--- Begin ---
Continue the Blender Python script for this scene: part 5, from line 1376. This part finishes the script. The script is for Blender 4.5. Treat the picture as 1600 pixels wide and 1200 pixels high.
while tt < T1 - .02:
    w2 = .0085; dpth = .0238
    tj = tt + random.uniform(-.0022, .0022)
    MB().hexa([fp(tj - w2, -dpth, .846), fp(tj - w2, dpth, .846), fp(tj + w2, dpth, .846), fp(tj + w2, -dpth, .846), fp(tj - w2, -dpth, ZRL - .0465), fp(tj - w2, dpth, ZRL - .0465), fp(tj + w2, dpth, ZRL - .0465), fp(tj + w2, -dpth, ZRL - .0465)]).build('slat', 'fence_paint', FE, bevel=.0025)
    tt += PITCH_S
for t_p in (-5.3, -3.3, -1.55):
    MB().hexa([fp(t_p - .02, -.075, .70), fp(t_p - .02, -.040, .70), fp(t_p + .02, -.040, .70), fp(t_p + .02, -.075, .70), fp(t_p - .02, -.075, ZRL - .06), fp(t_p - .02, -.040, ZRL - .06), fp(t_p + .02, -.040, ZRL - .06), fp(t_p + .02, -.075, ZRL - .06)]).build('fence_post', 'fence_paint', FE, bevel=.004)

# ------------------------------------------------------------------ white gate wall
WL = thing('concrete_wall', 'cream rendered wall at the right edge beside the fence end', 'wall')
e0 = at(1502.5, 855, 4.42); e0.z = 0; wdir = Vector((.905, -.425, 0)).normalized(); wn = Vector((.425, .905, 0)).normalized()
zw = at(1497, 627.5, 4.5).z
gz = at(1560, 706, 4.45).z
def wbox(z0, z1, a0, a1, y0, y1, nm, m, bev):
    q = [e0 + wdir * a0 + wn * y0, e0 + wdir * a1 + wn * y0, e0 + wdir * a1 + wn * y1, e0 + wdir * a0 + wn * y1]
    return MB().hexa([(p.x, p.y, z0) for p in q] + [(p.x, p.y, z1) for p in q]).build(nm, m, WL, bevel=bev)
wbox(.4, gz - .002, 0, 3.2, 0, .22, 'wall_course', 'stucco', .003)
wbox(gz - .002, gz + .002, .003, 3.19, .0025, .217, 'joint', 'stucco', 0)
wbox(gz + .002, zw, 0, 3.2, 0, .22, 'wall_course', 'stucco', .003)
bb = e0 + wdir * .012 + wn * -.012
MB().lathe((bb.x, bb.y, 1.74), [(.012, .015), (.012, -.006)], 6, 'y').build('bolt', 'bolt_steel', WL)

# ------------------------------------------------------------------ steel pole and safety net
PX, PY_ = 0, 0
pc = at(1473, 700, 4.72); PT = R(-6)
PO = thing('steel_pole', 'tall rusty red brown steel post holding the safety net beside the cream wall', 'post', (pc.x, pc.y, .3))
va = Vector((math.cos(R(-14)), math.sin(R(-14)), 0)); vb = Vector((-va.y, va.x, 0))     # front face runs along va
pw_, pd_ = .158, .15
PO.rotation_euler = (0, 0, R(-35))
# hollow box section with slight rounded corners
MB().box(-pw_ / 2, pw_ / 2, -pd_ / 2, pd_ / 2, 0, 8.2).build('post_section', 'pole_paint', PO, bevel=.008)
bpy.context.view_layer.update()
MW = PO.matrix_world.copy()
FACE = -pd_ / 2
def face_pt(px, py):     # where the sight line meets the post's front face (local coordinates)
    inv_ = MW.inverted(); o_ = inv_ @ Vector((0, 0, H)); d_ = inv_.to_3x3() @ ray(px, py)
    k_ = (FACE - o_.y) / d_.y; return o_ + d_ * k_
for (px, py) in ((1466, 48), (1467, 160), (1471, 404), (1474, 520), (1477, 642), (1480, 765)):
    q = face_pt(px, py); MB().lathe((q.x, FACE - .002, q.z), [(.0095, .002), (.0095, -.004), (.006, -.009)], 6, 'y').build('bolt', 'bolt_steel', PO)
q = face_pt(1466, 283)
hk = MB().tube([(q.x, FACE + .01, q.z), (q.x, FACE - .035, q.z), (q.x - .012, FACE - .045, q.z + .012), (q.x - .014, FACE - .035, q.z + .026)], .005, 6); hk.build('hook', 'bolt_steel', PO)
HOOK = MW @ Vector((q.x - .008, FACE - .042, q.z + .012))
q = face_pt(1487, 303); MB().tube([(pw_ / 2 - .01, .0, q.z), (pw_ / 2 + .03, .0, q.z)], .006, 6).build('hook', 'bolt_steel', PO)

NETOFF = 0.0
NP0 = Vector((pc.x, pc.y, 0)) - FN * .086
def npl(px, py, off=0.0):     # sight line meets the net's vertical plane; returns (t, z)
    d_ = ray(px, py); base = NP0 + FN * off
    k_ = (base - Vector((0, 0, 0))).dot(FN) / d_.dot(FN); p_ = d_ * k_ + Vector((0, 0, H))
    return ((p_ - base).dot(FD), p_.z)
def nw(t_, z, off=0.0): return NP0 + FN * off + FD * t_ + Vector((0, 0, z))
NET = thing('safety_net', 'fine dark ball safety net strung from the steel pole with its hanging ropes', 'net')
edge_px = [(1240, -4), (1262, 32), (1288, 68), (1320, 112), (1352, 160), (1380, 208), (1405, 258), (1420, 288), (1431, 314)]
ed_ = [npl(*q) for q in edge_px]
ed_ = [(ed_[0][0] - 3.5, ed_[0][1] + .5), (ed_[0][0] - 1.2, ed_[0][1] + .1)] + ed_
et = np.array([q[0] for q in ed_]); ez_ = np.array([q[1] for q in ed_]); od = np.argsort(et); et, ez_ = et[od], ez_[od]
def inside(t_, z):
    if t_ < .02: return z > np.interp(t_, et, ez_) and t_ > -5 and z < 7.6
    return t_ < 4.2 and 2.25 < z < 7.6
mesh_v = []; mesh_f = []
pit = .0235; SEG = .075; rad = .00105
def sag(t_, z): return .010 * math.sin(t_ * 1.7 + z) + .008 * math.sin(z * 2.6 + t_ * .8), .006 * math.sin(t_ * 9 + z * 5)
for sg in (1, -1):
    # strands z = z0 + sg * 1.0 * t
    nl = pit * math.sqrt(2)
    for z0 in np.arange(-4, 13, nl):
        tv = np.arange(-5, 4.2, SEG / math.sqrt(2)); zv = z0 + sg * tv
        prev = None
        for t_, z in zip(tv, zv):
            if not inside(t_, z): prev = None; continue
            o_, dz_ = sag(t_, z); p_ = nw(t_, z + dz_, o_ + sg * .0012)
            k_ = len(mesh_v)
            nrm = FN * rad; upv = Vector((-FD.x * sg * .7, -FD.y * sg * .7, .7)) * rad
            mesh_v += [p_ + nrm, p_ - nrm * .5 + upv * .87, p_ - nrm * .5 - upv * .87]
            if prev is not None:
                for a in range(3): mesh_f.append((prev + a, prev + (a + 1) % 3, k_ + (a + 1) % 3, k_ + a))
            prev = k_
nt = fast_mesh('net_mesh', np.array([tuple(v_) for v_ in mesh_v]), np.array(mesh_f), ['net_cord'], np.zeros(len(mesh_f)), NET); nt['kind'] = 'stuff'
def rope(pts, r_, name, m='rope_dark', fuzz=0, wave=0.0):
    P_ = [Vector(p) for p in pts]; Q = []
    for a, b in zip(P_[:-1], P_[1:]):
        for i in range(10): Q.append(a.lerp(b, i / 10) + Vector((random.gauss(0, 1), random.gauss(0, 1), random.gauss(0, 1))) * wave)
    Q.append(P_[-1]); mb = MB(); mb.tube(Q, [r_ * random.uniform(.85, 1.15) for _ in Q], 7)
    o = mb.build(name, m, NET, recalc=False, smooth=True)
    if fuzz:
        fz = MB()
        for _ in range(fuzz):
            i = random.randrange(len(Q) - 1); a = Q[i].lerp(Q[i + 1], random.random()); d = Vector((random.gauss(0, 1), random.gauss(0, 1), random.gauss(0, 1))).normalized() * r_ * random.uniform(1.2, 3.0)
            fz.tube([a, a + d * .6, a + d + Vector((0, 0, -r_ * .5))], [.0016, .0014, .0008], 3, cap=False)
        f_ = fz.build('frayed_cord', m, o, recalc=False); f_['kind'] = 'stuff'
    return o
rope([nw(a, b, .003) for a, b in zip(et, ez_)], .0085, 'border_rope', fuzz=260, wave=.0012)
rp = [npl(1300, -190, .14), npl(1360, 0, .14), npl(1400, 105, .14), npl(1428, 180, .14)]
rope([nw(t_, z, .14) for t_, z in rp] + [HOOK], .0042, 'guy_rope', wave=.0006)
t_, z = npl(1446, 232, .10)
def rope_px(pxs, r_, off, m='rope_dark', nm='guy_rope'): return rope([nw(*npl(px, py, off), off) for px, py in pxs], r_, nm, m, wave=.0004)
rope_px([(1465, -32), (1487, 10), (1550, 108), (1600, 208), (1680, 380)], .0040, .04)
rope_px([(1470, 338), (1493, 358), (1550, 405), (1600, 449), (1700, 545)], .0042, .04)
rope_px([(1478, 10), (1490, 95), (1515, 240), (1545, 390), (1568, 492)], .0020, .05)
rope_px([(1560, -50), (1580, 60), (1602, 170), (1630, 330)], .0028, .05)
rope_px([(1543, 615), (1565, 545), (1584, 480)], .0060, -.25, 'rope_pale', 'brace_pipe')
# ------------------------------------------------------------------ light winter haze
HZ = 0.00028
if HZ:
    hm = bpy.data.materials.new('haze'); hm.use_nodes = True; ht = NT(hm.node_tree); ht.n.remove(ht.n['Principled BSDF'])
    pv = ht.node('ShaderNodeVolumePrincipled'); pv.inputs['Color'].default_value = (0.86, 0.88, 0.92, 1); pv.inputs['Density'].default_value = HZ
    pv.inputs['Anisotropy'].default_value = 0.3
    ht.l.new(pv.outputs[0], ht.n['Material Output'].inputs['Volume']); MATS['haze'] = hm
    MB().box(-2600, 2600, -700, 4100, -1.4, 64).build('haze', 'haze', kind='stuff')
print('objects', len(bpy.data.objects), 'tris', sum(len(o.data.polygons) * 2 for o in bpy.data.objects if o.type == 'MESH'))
--- End ---
*Instructions for the task*. Return a word-for-word copy of the lines from the beginning of the listing to the line holding "MB().hexa([fp(t_p - .02, -.075, .70), fp(t_p", both kept.

*Task result*.
Continue the Blender Python script for this scene: part 5, from line 1376. This part finishes the script. The script is for Blender 4.5. Treat the picture as 1600 pixels wide and 1200 pixels high.
while tt < T1 - .02:
    w2 = .0085; dpth = .0238
    tj = tt + random.uniform(-.0022, .0022)
    MB().hexa([fp(tj - w2, -dpth, .846), fp(tj - w2, dpth, .846), fp(tj + w2, dpth, .846), fp(tj + w2, -dpth, .846), fp(tj - w2, -dpth, ZRL - .0465), fp(tj - w2, dpth, ZRL - .0465), fp(tj + w2, dpth, ZRL - .0465), fp(tj + w2, -dpth, ZRL - .0465)]).build('slat', 'fence_paint', FE, bevel=.0025)
    tt += PITCH_S
for t_p in (-5.3, -3.3, -1.55):
    MB().hexa([fp(t_p - .02, -.075, .70), fp(t_p - .02, -.040, .70), fp(t_p + .02, -.040, .70), fp(t_p + .02, -.075, .70), fp(t_p - .02, -.075, ZRL - .06), fp(t_p - .02, -.040, ZRL - .06), fp(t_p + .02, -.040, ZRL - .06), fp(t_p + .02, -.075, ZRL - .06)]).build('fence_post', 'fence_paint', FE, bevel=.004)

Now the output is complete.